La route des six dernières années fut ardue, mais le succès qui pointe est bien tangible. « Au début on nous regardait “mais qu’est-ce qu’ils font ?”, relate-t-elle. Même nous si on avait su tout ce que ça comportait… mais tout est possible quand tu ne sais pas. » Le couple y est arrivé à force d’acharnement, et a réussi à passer le cap des quatre premières années. « C’est un moment charnière dans la vie d’une jeune entreprise, poursuit-elle, ça passe ou ça casse, car à partir de là, la croissance doit prendre un nouvel élan soutenu par l’investissement en marketing, certifications, qualité et quantité. » 

Aucun regret 

Carrément Tarte emménageait d’ailleurs en juillet dernier dans de nouveaux locaux plus spacieux qui permettront à l’entreprise de quadrupler sa production. Katell Burot s’emballe en parlant de l’avenir, de faire grandir la marque au Québec et d’étendre le marché canadien, tout en se déployant aux États-Unis.  

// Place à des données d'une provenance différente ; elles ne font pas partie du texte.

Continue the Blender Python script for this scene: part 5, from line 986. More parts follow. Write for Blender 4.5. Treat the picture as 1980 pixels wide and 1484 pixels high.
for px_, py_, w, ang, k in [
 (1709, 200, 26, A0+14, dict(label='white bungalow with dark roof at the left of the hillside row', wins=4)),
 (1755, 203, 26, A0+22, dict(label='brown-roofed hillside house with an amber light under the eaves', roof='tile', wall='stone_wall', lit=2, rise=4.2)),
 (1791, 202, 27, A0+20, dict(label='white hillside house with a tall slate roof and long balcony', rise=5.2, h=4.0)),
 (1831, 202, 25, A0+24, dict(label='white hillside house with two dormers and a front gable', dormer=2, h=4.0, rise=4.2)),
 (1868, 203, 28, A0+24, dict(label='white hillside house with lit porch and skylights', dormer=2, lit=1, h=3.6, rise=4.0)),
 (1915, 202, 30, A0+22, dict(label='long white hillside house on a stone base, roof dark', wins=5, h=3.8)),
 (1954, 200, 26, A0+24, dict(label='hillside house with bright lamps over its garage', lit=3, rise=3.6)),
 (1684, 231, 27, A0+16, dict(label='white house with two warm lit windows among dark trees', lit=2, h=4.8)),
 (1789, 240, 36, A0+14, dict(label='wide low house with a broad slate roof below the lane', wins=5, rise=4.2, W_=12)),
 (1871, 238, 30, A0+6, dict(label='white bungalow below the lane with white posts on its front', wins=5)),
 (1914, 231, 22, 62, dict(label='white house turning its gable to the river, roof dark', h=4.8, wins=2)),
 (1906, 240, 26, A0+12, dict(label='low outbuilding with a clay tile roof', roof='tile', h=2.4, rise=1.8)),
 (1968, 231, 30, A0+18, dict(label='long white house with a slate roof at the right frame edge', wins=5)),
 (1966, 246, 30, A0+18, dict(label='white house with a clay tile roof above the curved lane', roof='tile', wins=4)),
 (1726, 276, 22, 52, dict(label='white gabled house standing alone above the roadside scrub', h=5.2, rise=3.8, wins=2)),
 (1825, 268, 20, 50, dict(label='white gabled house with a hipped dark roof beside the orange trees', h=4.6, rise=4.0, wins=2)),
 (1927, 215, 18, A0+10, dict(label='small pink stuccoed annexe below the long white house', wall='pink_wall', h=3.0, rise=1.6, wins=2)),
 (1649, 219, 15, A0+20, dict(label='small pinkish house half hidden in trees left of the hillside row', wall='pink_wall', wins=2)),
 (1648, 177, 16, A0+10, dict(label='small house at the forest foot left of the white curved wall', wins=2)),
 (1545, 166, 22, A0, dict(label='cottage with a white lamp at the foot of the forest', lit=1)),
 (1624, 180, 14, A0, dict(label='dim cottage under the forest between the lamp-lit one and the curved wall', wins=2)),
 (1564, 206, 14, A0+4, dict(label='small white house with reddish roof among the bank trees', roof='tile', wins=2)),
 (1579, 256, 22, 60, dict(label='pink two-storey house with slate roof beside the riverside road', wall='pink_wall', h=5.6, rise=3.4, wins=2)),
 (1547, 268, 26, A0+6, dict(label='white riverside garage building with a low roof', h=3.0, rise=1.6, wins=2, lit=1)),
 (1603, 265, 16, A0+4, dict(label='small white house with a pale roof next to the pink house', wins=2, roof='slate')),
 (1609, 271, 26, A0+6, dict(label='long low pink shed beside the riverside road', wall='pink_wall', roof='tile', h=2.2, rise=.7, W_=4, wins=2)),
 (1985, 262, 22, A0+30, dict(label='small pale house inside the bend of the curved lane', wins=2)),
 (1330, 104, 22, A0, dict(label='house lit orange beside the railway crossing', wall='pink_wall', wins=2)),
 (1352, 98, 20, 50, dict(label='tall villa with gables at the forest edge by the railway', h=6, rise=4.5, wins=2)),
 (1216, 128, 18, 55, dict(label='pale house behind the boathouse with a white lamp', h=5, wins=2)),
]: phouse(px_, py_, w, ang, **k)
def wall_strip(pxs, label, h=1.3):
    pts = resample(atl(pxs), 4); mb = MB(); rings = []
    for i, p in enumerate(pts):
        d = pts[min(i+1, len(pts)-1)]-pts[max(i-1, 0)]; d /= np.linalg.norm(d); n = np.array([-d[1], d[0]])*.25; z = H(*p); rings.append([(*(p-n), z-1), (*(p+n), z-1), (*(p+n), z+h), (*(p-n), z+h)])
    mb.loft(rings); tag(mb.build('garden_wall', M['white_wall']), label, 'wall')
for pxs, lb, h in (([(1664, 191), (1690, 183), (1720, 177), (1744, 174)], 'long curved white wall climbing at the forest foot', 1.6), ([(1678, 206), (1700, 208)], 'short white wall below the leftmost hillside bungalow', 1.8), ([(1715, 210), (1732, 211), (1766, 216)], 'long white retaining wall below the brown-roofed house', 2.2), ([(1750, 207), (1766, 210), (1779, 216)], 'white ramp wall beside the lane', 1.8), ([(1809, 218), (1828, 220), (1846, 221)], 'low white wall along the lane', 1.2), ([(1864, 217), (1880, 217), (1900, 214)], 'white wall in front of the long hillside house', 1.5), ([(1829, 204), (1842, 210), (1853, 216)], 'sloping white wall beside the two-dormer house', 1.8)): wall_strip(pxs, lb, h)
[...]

« Même si j’aimais ce que je faisais dans mon emploi précédent, je ne regrette pour rien au monde ce saut dans l’entrepreneuriat, partage Katell Burot. J’y étais intellectuellement stimulée, mais j’ai découvert que ce que j’aimais le plus c’était cette vision 360 propre à la gestion d’une entreprise. Je sais que je suis à la bonne place, aucun doute que je suis sur mon X. » 

Katell Burot pourrait ajouter que le X est d’autant plus confortable qu’il est assez grand pour qu’elle le partage avec son mari et partenaire en affaires, Phillipe d’Haucourt. Il y aura aussi de la place pour leurs deux enfants quand le moment sera venu, à leur choix, bien entendu. « Le secret, c’est de se compléter », insiste la cofondatrice de Carrément Tarte.  

Et de ne jamais lésiner sur le beurre, évidemment.